E Almerio traz a interpretação certa para isso tudo, com sua voz e presença, ao mesmo tempo forte e delicada, urbana e rural, a cara do país. Não tem como não se emocionar, tanto nos momentos mais sensíveis, como em Todo o Amor que Houver Nessa Vida e Cobaias de Deus, essa última composição de Cazuza e Angela RoRo do último disco, Burguesia (1989), pouco conhecida. Ou nos momentos mais animados, como em Brasil, Exagerado e Pro Dia Nascer Feliz, que encerra o show levando a plateia ao delírio. Juntam-se a esse caldeirão mágico os músicos Juliano Holanda (guitarra), Lima (teclado), Rapha B (bateria) e Roge Victor (baixo).
“É um show que eu temia muito, assim como o disco. Porque cantar Cazuza é de uma responsabilidade muito grande. Mexe comigo, com o cantor, compositor e intérprete que eu sou. Ele era muito espontâneo, muito orgânico em tudo o que fazia. E são músicas muito fortes. Mas veio uma super equipe, maravilhosa, que me deu segurança para cantar Cazuza. E o show foi ganhando corpo, e as cinco apresentações que fizemos até agora foram uma surpresa tremenda”, conta Almerio, carregado de emoção quando fala do artista.

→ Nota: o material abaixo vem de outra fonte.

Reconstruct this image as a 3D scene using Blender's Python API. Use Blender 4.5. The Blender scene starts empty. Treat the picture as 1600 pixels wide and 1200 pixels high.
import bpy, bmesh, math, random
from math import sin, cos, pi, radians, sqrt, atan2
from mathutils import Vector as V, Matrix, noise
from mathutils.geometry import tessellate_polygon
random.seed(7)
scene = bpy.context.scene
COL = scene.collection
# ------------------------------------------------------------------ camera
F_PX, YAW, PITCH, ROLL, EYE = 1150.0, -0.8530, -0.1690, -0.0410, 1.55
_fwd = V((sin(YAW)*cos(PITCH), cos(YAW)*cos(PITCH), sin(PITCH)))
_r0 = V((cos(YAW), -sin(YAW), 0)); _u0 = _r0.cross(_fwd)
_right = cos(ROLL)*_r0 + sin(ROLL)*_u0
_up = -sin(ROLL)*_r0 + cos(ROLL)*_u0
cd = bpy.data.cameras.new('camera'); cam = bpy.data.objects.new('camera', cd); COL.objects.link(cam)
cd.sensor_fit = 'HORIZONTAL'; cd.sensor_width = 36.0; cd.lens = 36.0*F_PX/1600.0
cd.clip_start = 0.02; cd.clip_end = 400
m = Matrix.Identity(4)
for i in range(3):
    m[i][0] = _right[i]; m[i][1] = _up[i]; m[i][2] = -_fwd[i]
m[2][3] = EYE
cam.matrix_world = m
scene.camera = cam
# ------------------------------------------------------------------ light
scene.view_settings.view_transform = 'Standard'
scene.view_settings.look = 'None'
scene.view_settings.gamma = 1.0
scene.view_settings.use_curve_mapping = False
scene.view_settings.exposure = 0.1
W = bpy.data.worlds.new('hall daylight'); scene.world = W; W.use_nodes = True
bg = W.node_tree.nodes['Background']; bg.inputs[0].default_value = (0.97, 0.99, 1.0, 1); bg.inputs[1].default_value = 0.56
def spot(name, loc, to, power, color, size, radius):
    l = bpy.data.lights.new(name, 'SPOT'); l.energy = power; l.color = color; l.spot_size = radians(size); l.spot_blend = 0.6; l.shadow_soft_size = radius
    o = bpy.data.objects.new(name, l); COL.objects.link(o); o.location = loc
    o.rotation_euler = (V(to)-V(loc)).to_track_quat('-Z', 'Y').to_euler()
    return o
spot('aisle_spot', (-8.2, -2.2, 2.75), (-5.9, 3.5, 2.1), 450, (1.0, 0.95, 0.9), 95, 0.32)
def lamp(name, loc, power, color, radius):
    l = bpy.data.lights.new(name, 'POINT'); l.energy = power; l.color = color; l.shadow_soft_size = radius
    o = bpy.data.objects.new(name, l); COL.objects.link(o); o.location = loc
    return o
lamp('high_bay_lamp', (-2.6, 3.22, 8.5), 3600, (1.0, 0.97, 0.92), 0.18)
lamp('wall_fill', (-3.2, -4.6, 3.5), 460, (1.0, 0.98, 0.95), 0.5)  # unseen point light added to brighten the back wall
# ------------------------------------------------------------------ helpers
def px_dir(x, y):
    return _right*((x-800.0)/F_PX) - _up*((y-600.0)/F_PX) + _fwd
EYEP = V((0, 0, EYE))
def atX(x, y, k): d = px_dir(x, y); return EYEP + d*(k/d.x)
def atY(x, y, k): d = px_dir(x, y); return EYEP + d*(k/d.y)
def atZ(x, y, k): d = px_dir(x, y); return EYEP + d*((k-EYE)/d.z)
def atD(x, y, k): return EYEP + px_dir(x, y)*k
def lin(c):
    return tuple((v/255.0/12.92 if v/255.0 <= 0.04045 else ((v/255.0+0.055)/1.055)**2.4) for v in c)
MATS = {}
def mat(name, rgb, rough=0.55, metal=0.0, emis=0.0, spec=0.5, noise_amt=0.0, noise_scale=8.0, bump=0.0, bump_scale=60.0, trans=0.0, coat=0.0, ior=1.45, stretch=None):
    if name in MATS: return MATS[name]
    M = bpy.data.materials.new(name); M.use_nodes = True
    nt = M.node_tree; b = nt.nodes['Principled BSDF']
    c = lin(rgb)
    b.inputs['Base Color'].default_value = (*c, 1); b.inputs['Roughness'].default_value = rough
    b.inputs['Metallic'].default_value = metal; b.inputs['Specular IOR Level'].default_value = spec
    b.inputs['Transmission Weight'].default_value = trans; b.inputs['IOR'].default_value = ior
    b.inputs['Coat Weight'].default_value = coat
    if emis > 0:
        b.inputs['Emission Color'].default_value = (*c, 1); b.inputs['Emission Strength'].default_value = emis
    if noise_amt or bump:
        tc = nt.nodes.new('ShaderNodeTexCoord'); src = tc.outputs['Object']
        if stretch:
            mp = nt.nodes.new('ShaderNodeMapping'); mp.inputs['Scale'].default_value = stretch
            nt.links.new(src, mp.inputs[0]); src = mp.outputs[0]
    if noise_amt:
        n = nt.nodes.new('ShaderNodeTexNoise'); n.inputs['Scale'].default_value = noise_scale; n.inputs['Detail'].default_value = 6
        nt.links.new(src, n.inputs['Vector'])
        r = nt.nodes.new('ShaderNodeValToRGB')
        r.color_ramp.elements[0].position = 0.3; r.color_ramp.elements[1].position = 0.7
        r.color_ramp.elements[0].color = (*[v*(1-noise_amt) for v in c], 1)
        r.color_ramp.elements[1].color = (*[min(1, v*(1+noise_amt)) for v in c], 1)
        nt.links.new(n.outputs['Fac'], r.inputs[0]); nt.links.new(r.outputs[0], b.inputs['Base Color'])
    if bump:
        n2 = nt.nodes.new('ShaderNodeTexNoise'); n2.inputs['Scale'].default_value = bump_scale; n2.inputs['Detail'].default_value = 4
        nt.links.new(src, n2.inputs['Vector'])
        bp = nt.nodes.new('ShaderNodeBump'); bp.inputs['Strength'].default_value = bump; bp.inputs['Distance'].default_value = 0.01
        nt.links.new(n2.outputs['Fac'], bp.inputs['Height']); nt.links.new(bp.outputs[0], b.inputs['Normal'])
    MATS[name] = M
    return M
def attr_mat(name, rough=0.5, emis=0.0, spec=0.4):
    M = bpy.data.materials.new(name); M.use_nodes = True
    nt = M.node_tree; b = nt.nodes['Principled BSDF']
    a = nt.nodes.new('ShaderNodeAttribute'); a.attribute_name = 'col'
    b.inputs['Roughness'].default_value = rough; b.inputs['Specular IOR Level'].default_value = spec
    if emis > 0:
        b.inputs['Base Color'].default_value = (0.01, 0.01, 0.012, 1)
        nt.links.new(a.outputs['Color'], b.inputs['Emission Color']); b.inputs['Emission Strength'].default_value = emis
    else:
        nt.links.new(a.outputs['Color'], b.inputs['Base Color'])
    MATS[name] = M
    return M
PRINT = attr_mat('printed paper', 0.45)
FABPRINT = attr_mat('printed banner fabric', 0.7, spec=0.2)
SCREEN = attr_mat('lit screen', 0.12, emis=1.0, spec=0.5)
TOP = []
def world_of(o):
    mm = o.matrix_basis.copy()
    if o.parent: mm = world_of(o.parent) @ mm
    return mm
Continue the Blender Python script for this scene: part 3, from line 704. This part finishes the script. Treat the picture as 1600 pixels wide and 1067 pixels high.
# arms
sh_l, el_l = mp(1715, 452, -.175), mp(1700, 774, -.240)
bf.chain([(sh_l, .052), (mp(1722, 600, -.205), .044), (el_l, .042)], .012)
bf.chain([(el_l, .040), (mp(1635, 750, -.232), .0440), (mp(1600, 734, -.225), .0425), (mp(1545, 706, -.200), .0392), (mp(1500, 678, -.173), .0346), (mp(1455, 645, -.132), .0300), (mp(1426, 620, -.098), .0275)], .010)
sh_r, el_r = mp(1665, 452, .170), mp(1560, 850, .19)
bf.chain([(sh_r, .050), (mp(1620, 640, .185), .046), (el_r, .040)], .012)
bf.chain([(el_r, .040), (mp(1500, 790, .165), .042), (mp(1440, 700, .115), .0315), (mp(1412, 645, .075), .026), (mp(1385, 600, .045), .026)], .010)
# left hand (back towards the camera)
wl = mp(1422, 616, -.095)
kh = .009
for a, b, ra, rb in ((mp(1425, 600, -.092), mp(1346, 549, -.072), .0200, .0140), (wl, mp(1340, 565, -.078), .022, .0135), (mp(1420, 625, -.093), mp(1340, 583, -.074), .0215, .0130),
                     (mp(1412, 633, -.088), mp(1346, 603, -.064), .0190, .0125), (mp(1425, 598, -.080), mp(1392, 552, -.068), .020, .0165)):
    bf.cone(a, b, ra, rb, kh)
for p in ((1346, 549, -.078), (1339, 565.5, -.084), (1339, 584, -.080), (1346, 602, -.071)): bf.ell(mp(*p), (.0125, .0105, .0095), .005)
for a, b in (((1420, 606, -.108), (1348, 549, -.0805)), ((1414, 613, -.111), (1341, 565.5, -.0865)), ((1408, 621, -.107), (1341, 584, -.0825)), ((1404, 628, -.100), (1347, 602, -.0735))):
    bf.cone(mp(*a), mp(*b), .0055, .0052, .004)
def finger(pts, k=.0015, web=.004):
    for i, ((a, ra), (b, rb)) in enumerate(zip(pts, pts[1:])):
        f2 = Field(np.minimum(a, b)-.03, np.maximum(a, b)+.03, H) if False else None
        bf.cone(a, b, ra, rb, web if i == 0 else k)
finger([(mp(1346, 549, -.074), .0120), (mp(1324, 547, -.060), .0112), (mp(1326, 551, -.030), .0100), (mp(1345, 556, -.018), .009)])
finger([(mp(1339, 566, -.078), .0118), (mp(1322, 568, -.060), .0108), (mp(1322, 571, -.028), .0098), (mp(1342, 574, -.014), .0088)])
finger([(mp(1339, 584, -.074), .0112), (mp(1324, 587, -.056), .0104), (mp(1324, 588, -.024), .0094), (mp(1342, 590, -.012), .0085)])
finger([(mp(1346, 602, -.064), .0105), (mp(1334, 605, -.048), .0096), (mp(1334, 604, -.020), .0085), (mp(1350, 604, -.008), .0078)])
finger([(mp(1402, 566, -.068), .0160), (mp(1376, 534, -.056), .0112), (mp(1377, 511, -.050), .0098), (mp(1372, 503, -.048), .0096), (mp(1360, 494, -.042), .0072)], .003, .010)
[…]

Se Almerio teve medo, nada justifica. Com direção de movimento da também pernambucana Lili Rocha, ele expressa e transmite múltiplos sentimos, de solidão, dor e desalento a força, coragem e amor. Está tudo ali. Ele começa o show cantando Vai à luta, música do álbum Só Se For a Dois, de 1986, dentro de um cubo forrado com tule de lycra, em que sua silhueta e sua voz são realçadas. Quando se mostra ao público, com Amor, Amor, vem com toda a sua força.
Dali em diante, Almerio ocupa com corpo e voz o palco e domina a plateia, que canta junto, e que ouve emocionada as canções menos conhecidas e que foram privilegiadas tanto no disco quanto no show. Tudo é Amor tem isso, traz de volta músicas que não tiveram tanto sucesso quando lançadas, e que o show potencializa ainda mais, novas descobertas principalmente para o público mais jovem. Essa mistura de hits e lado B encanta, dando uma potência extraordinária ao que acontece no palco. E, a partir de Bete Balanço, Almerio ainda troca de roupa diante do público, ali dentro do cubo que desce à cena, assumindo um visual mais rock’n roll.
“O show tem todos os hits, com músicas rearranjadas, para as pessoas dançarem, chegarem junto da gente, mas também outras, e essa mistura é que faz Tudo é Amor ser tão especial. Tentamos fazer uma homenagem a esse poeta mágico, encantado. Toda vez que a gente canta Cazuza, a energia dele volta a nos visitar e a nos atravessar”, diz Almerio.
O projeto, idealizado por Ione Costa junto com Almerio, André Brasileiro e Marcus Preto, com direção musical do mago Juliano Holanda e realizado pela produtora Parças do Bem, ainda tem longo caminho a seguir. E, sinceramente, digo que o resultado é algo que só mesmo vendo para entender esse turbilhão de emoções que provoca na gente. Portanto, fique ligado na agenda que vem pela frente e promete ainda muitas apresentações no segundo semestre.
“Eu quero que as pessoas sintam uma injeção de vida, de amor na alma, que elas saiam maravilhadas, repletas de coragem, igual ao que eu sentia quando ouvia Cazuza quando era adolescente”, finaliza o cantor.
O que vi e ouvi na noite de 29 de maio só confirmou esse desejo. Almerio e equipe conseguiram injetar muito ânimo no público, que aplaudiu diversas vezes o cantor e os músicos em cena. E eu saí do teatro com a alma leve, esperançosa, certa de que ainda é possível um futuro digno para todos nós. No fundo, tudo é mesmo amor.
Rita Fernandes é jornalista, escritora e pesquisadora de cultura e carnaval.